Here’s what’s left in terms of seedlings we started.  A couple yellow cherry tomatoes, a black cherry tomato, and a ground cherry. The peppers (super chilis and yellow mini bells) are also still in the process of being hardened off.

 

 

Most of the left over tomato seedlings have already been planted into pots.  I decided that to save money, I would grow tomatoes in the planters instead of pricey annuals (this is also how I justified buying a whole bunch of perennials for my new garden – more on that in an upcoming post!).  Plus tomatoes are one of the most satisfying things to grow 🙂 Not giving up completely on the ornamental aspect, I planted some marigolds in the planters as well (I got a big flat for $10 at Costco). Marigolds are also supposed to be great for deterring pests, and apparently like the same soil conditions as tomatoes.  And because that didn’t seem like enough, I also sprinkled some basil seeds 😛 I sprinkled sweet basil in the three smaller pots, and Genovese basil in the larger wooden looking pots.  The sweet basil grew super well in the garden, so I’m hoping it also turns out well in the pots.  And Genovese basil is supposed to be the best for making pesto, so I’m also excited to see how it turns out.
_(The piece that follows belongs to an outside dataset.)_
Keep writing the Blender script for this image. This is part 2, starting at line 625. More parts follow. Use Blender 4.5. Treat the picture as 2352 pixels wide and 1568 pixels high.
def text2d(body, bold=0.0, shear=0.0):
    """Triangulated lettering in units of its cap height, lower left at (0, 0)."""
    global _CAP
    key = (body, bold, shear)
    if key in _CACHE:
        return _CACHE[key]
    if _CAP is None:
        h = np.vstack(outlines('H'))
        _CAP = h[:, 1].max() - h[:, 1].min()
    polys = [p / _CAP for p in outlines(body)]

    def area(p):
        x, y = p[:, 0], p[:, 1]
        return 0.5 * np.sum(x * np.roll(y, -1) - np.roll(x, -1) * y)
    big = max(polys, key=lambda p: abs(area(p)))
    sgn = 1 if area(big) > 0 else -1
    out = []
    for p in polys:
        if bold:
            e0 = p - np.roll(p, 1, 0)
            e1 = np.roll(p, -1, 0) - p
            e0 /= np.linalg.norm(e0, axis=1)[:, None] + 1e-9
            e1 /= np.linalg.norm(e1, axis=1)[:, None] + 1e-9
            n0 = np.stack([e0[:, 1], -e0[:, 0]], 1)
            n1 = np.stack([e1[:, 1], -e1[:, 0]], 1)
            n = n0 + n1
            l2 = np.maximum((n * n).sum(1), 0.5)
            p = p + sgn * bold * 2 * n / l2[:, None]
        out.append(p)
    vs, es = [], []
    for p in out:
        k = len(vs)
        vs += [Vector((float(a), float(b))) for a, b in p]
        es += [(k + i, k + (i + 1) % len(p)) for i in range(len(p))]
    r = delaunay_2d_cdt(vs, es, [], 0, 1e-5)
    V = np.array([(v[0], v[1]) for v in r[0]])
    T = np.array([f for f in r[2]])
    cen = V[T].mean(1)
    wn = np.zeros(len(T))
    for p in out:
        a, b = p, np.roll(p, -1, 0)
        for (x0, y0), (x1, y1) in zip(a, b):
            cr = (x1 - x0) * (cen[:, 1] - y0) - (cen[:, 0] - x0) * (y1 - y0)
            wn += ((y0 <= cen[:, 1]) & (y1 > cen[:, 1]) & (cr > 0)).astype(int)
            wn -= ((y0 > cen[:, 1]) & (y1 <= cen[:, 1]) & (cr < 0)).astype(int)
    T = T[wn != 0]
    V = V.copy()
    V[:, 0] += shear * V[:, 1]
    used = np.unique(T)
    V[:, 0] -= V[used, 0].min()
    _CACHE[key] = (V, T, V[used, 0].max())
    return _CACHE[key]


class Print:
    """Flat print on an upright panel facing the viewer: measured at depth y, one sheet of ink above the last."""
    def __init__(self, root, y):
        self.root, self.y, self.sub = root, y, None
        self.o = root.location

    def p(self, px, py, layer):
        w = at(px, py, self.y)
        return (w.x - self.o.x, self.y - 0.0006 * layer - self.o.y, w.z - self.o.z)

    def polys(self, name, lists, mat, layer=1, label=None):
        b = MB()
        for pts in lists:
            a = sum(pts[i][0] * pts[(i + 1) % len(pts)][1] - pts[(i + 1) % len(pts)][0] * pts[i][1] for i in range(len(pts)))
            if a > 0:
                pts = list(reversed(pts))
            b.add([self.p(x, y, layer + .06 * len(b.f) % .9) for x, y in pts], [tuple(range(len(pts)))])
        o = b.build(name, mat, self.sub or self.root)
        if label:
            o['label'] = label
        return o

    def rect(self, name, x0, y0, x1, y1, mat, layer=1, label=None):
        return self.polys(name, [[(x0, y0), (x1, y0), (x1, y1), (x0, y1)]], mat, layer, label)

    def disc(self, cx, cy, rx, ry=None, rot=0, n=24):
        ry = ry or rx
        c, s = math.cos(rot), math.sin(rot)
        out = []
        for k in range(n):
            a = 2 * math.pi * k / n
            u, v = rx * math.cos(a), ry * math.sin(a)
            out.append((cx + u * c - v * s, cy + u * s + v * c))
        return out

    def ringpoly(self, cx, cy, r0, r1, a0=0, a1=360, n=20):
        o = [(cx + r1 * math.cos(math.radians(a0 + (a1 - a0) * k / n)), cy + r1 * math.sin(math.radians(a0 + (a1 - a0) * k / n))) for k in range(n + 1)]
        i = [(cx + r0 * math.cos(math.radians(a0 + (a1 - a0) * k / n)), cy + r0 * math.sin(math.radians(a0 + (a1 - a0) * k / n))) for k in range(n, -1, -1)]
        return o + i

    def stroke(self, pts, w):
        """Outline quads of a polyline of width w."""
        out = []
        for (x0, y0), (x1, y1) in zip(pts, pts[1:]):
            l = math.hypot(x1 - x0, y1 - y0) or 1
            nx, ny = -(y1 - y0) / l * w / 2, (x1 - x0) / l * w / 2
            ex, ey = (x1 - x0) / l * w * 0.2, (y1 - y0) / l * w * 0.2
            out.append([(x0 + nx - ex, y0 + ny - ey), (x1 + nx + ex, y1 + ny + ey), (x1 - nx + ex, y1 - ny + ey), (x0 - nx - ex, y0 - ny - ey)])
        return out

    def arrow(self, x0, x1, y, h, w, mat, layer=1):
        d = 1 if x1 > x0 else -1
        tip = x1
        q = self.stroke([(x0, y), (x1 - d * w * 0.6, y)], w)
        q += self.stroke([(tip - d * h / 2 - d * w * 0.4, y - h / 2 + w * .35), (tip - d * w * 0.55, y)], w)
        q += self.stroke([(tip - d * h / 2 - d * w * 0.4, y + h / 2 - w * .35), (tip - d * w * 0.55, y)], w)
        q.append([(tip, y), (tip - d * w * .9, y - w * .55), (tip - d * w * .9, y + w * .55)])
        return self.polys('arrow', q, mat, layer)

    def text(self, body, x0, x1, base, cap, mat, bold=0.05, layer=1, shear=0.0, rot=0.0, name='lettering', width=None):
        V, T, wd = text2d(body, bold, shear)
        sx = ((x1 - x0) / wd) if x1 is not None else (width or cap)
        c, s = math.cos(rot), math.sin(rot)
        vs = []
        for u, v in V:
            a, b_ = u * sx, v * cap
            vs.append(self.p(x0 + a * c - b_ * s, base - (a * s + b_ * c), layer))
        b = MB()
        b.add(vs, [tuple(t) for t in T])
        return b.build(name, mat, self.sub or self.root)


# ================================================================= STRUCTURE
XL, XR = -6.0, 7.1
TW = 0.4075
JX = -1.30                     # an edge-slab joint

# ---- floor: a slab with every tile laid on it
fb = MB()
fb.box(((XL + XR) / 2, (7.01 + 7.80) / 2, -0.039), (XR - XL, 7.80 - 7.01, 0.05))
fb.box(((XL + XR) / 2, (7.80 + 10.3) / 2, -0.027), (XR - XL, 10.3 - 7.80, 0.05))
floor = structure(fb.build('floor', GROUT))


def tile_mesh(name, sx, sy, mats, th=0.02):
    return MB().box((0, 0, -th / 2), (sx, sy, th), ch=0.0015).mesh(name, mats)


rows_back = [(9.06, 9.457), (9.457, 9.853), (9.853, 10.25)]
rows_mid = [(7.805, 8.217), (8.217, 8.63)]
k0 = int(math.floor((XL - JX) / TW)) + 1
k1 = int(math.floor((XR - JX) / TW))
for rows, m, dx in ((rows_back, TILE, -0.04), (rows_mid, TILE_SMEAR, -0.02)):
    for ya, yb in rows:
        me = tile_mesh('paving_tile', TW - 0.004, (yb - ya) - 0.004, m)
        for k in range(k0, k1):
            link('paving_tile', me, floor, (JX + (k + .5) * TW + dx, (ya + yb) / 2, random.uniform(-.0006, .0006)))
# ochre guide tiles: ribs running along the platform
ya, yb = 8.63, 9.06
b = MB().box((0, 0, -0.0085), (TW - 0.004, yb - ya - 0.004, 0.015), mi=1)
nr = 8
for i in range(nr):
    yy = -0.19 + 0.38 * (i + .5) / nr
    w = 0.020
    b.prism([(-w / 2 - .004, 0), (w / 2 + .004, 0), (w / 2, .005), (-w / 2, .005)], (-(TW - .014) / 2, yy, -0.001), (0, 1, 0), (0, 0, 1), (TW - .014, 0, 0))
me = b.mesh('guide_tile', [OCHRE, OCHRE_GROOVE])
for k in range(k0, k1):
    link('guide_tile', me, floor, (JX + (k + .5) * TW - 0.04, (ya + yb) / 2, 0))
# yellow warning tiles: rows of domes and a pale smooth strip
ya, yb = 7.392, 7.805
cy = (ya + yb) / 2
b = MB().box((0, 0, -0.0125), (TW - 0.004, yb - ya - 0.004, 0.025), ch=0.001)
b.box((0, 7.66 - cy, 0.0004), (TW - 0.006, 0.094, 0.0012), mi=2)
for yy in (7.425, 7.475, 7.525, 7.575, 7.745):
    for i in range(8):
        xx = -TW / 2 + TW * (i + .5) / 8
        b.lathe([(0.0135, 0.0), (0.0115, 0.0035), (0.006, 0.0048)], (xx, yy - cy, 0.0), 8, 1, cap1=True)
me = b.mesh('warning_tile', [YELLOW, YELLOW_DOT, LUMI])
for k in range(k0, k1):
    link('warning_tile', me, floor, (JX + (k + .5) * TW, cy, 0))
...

In the three smaller pots, there’s a red F1 tumbler tomato. In the larger wooden looking pots, there’s one tomato of each variety: black cherry, yellow cherry, and red F1 tumbler tomato.  I think it will be fascinating to see how much everything grows over the summer.  I’m worried some of the tomatoes might get quite large, so I put bricks in the bottoms of the pots! I also need to buy more cages or start training the tomatoes up stakes! Photos below:)

Soon I will probably be planting the peppers and what’s left of the tomatoes into free plastic containers I got at Loblaws, (unless I give them away first!).

Seed starting time!

I’m a bit behind with my indoor seed starting this year because it took me a bit longer than I expected to find the seeds I wanted.  I’ve learned that it pays to do a bit of research to find varieties that are easy to grow, unique, or do well in small spaces. I probably could have ordered from a catalogue, but in the end, I found what I was looking for with a trip to Richie’s Seed and Feed.  I also picked up a couple packets of seeds at the Seedy Saturday event back in early March.

Last year I had more seedlings that I knew what to do with and ended up giving a bunch away. This year, I tried to exercise some restraint, and planted about half a tray of seeds.  I also only started things that absolutely need to be started indoors (in past years I started basil and other veggies such as zucchini from seed, but clearly its much easier to just direct sow whenever its an option).

It doesn’t seem like much now compared to previous years, but I have to remind myself that once I transplant the seedlings into larger pots, they will take up a lot more room!

Here’s a picture of my baby seedlings, after 9 days.

From left to right:

  • 4 Aunt Molly’s Ground Cherry (McKenzie) – Brian’s pick, and probably one of the plants I am most excited about so far.
  • 6 mini bell peppers (McKenzie) – I saved just the yellow and orange pepper seeds from last year, since they were the crispest and sweetest. We will have to see how they turn out this year. I found that we had much more success with these smaller peppers, given our shorter growing season.  This variety still apparently takes 70-90 days to maturity though.
  • 6 hot pepper super chili – Last year we planted a couple seeds from a plant we bought in 2010, and they grew amazingly.  They are too hot for our taste, other than to spice chilis or salsa, but are very ornamental and prolific.
  • 8 Tomato Tumbler F1 Hybrid (trailing) (McKenzie) – Had great success with these cherry tomatoes last year. They are determinate plants,so they didn’t get too out of control which is great given that we have a smaller veggie garden.  They produced explode in your mouth tomatoes by the handful, so I decided that they were worth repeating.  They mature in only 55 days, but they were the priciest seeds I bought ($3.89 for 8 seeds), especially since you can’t save the seeds from hybrid plants for next year.
  • 6 Black Cherry Tomato (McFayden) – These are a heirloom variety I wanted to try after doing some research.  I am excited to see how the color turns out, and although this is an indeterminate variety, the packet says they should only grow to about 60 cm.  We’ll see.  Maybe in a future blog I will write about the various tomato varieties I am excited about trying in years to come.
  • 6 Morning Glory Heavenly Blue (McKenzie) – I started these indoors for earlier blooms as advised on the package.  However, they are already quite large so perhaps this was a mistake! I havent grown morning glories before, but decided to give them a try since the moonflowers I grew last year weren’t quite as tall and viney as I was hoping.

Here’s a picture of the shelving unit I have set up in the window.  The seedlings are on a box so that they are right up against the florescent light that is mounted on the bottom of the shelf.  I used this light last year to prevent leggy seedlings.  Not sure how well it works, but it was pretty cheap and easy to set up.